## start

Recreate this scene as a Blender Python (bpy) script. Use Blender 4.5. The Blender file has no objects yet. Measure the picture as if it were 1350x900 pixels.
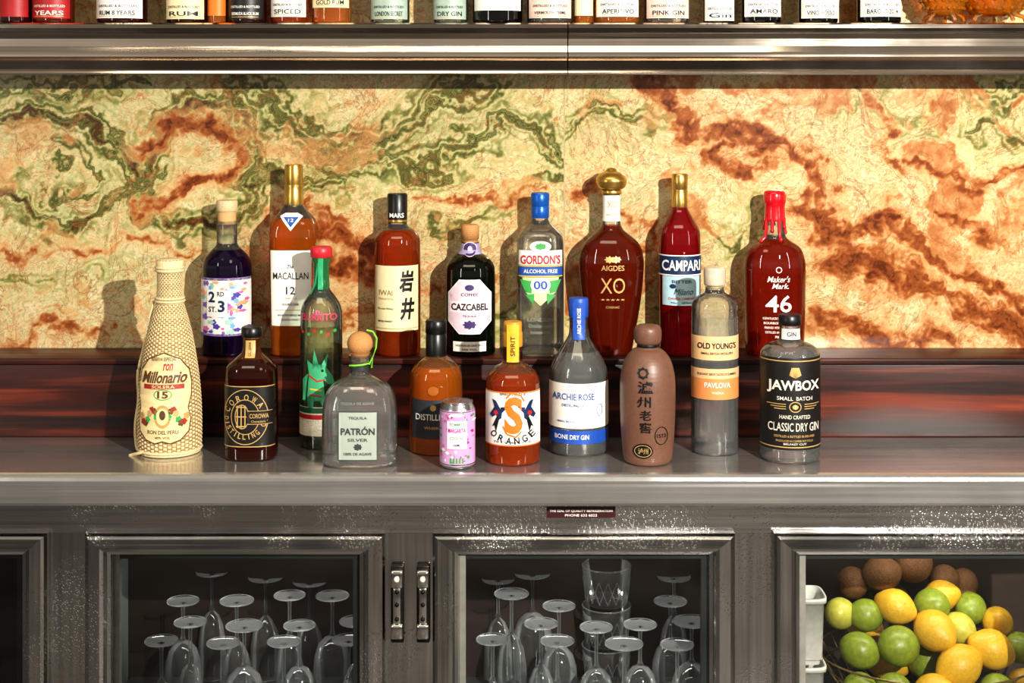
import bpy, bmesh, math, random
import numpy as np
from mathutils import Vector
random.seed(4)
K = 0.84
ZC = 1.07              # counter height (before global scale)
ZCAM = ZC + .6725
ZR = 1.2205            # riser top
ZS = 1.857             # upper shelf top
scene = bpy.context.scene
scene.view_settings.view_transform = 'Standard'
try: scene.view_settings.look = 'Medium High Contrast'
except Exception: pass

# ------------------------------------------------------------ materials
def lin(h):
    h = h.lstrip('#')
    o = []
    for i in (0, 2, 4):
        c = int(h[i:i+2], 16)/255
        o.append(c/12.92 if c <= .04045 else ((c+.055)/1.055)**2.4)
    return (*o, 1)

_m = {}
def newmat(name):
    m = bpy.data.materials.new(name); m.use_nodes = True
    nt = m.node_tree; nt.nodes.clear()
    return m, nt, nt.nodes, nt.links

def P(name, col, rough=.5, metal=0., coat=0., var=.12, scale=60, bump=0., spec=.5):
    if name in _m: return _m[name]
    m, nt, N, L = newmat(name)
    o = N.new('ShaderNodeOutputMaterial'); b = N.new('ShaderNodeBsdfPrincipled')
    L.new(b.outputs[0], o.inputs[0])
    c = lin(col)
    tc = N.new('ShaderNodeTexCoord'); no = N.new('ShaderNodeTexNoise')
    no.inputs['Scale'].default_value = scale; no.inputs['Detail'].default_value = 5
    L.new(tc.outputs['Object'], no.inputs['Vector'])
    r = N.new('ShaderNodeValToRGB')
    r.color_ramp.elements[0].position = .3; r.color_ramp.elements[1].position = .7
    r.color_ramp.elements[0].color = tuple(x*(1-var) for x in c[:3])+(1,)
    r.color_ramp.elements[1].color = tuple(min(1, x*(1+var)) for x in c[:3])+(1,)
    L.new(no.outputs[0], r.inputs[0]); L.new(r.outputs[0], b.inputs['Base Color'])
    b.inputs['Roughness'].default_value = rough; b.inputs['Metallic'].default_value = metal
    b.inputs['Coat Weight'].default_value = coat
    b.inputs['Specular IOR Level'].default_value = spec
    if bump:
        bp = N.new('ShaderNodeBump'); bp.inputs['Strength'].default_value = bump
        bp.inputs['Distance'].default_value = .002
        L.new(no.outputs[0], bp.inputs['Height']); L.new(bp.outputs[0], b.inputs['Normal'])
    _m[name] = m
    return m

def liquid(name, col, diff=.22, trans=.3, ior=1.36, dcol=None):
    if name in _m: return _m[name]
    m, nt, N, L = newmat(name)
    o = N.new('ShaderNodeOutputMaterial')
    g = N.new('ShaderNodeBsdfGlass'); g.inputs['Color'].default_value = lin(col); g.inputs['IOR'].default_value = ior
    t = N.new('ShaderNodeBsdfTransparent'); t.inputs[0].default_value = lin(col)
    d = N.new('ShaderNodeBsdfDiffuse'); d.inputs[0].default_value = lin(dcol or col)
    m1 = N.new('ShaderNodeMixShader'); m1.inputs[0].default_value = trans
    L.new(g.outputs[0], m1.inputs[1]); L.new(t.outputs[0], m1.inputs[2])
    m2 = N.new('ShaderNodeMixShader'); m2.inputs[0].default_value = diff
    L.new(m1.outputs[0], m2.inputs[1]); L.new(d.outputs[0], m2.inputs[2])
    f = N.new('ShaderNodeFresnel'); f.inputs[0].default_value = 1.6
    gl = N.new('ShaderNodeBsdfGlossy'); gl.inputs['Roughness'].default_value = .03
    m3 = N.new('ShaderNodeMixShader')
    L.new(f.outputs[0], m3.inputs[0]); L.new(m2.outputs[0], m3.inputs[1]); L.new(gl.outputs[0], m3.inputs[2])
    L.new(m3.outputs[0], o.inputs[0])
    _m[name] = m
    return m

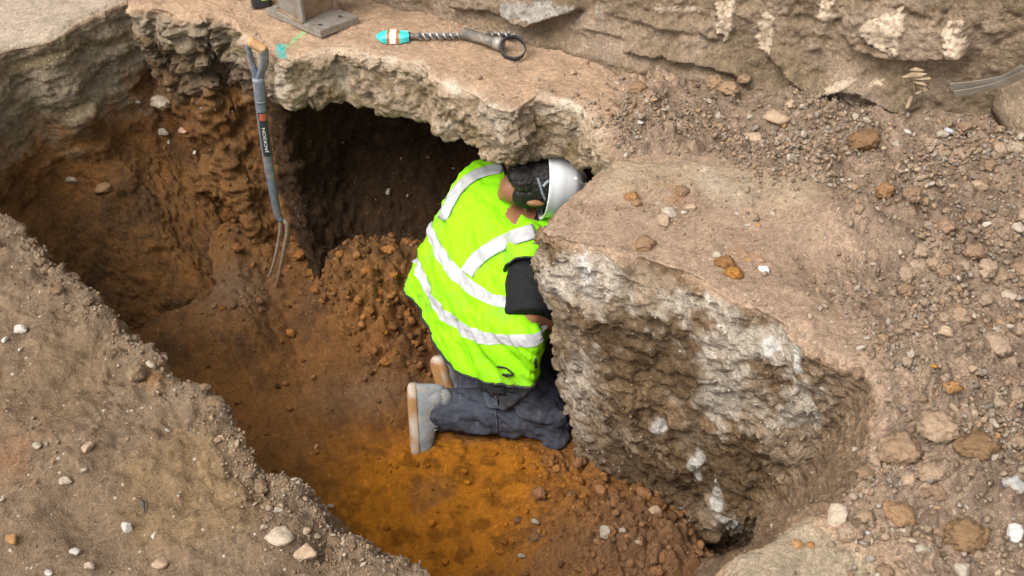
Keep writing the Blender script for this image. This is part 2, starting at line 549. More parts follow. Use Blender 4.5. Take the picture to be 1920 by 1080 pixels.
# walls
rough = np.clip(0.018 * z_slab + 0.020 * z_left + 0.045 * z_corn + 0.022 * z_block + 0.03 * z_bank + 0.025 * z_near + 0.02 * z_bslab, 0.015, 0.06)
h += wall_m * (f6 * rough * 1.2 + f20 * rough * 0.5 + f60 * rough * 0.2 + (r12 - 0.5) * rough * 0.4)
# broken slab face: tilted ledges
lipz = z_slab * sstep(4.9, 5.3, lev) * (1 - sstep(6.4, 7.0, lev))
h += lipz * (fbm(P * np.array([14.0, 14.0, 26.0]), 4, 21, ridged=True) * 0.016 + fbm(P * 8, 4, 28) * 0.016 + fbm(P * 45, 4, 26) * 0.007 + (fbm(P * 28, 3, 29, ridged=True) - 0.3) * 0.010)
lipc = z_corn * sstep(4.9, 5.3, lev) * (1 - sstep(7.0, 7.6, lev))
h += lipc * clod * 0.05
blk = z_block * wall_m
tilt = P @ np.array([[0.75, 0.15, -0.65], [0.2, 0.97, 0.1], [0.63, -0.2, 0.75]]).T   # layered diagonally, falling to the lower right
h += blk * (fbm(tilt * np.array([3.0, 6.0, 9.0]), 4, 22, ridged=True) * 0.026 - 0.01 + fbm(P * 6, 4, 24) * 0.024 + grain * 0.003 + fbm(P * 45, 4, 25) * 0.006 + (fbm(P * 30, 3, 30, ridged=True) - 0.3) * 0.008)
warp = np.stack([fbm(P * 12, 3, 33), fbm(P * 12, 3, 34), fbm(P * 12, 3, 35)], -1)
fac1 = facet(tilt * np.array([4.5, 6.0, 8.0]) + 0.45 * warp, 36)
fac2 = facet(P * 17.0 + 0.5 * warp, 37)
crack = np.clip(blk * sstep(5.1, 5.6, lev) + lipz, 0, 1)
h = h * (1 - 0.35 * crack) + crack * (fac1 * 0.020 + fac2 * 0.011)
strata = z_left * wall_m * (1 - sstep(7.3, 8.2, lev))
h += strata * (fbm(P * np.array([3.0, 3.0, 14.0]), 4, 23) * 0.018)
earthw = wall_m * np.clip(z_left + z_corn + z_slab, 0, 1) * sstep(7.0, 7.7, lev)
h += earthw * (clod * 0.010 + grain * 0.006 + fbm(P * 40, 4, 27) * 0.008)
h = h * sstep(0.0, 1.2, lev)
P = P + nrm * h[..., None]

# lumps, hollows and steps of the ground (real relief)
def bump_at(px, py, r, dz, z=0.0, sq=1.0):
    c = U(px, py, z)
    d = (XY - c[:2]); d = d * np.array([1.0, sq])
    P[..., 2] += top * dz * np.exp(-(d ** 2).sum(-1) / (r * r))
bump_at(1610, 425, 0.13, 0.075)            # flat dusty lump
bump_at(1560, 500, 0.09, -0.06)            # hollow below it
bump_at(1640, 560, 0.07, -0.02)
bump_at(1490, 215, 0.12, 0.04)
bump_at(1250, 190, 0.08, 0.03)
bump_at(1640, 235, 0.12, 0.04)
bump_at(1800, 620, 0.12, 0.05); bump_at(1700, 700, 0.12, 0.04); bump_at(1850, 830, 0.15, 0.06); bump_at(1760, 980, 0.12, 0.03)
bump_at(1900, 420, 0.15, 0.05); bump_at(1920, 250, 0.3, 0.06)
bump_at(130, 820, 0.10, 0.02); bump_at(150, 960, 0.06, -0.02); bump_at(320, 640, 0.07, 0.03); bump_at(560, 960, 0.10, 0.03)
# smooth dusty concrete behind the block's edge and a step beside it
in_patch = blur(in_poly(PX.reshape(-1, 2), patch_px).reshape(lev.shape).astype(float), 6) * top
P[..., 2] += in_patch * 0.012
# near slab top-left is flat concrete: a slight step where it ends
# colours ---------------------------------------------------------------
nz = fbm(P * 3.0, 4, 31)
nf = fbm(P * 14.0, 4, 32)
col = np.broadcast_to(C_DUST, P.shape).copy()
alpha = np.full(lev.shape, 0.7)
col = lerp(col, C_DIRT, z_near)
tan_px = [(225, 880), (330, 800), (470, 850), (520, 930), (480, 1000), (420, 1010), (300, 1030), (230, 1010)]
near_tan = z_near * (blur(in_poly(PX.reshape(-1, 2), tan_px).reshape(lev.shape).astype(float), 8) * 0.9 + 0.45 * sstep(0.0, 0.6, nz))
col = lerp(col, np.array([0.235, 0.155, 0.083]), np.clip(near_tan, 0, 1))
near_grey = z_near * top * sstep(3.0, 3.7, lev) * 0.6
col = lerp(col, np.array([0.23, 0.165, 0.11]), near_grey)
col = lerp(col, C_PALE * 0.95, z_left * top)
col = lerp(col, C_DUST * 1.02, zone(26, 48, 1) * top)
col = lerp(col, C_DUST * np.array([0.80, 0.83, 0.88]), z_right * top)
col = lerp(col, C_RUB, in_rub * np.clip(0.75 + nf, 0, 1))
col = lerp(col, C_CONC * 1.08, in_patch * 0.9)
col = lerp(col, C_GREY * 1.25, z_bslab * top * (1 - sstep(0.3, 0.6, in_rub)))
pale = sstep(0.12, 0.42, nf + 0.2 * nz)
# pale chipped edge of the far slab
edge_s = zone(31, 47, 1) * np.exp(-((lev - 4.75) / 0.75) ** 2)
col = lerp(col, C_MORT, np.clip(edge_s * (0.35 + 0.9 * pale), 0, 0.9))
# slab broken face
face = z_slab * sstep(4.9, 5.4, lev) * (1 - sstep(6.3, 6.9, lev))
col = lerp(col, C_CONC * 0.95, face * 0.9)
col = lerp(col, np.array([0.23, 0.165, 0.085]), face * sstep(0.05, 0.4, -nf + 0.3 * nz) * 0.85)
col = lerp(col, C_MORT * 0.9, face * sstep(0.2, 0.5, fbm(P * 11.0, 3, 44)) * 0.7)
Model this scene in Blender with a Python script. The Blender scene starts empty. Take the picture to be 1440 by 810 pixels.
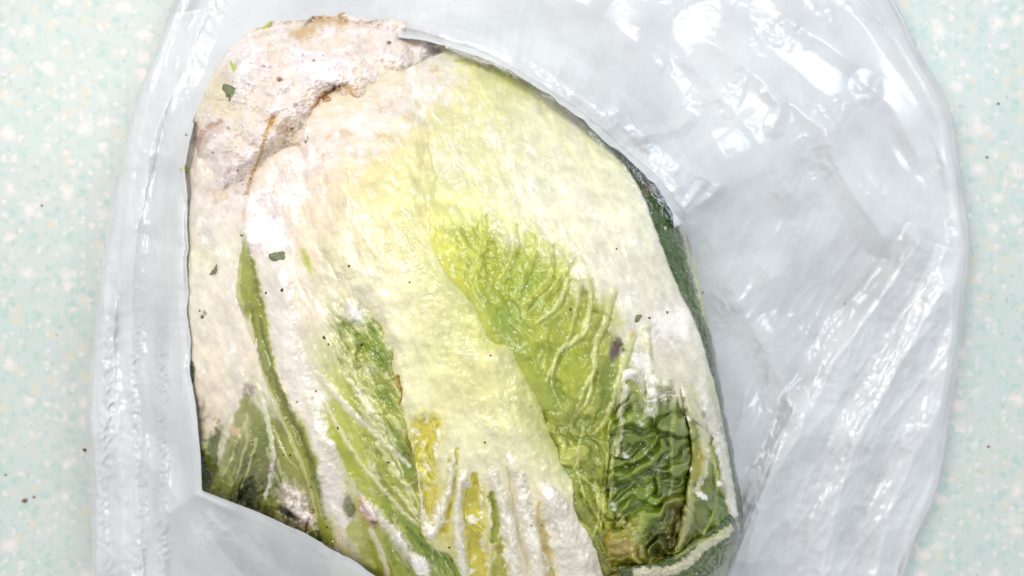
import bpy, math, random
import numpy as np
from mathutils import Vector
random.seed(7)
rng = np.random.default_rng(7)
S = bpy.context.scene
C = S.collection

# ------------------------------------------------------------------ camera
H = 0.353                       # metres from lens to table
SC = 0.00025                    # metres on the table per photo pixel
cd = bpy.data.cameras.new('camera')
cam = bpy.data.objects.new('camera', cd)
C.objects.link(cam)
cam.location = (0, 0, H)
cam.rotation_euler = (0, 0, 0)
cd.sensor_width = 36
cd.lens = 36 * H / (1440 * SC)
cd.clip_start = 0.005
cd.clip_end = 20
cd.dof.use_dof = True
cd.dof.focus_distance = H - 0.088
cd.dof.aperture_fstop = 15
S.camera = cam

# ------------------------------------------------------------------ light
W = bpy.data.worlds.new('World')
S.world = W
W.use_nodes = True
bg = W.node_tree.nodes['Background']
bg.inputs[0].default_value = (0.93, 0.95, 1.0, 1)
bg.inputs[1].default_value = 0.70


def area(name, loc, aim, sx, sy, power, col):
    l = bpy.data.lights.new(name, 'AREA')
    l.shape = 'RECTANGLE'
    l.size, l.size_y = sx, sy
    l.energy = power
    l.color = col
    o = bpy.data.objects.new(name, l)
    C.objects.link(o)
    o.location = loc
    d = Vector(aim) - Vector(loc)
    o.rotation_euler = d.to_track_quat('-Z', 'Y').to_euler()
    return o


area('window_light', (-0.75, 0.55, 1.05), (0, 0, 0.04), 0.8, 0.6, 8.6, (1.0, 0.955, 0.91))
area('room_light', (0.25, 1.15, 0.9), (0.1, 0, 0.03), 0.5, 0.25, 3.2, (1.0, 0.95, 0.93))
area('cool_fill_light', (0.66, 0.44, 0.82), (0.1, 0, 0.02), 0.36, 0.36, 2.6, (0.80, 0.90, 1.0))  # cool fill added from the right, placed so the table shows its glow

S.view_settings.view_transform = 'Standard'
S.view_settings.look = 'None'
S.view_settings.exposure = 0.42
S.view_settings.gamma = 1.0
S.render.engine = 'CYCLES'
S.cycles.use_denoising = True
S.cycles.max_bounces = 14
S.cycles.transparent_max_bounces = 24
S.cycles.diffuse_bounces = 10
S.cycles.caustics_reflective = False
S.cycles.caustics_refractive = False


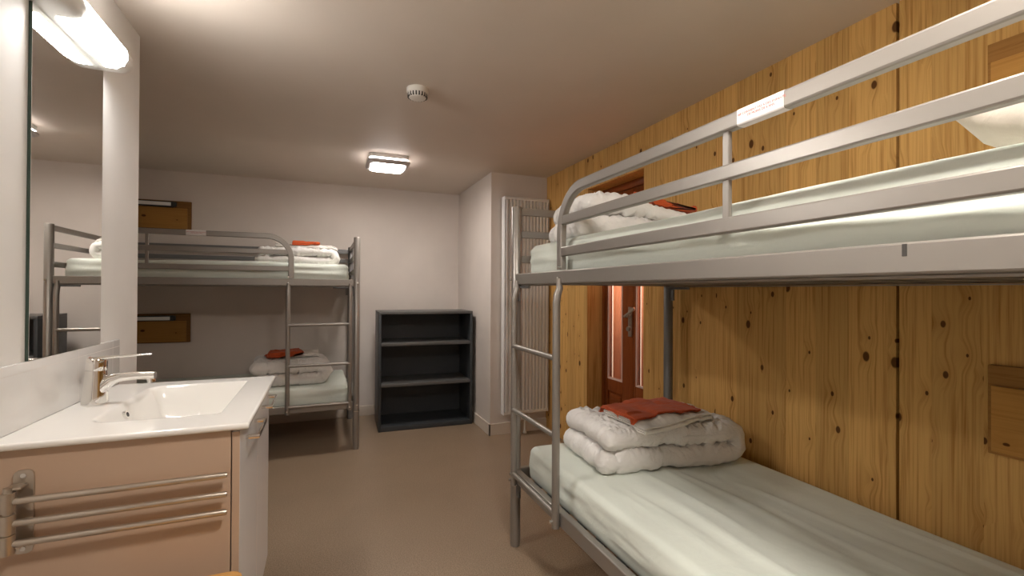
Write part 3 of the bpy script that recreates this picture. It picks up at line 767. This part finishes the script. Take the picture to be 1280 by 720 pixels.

## end

## Given request:
Reproduce nothing but the lines from the one with "Model this scene" to the one with "bg.inputs[1].default_value = 0.70", both lines included, and keep every picture out of the copy.

## The result:
Model this scene in Blender with a Python script. The Blender scene starts empty. Take the picture to be 1440 by 810 pixels.
import bpy, math, random
import numpy as np
from mathutils import Vector
random.seed(7)
rng = np.random.default_rng(7)
S = bpy.context.scene
C = S.collection

# ------------------------------------------------------------------ camera
H = 0.353                       # metres from lens to table
SC = 0.00025                    # metres on the table per photo pixel
cd = bpy.data.cameras.new('camera')
cam = bpy.data.objects.new('camera', cd)
C.objects.link(cam)
cam.location = (0, 0, H)
cam.rotation_euler = (0, 0, 0)
cd.sensor_width = 36
cd.lens = 36 * H / (1440 * SC)
cd.clip_start = 0.005
cd.clip_end = 20
cd.dof.use_dof = True
cd.dof.focus_distance = H - 0.088
cd.dof.aperture_fstop = 15
S.camera = cam

# ------------------------------------------------------------------ light
W = bpy.data.worlds.new('World')
S.world = W
W.use_nodes = True
bg = W.node_tree.nodes['Background']
bg.inputs[0].default_value = (0.93, 0.95, 1.0, 1)
bg.inputs[1].default_value = 0.70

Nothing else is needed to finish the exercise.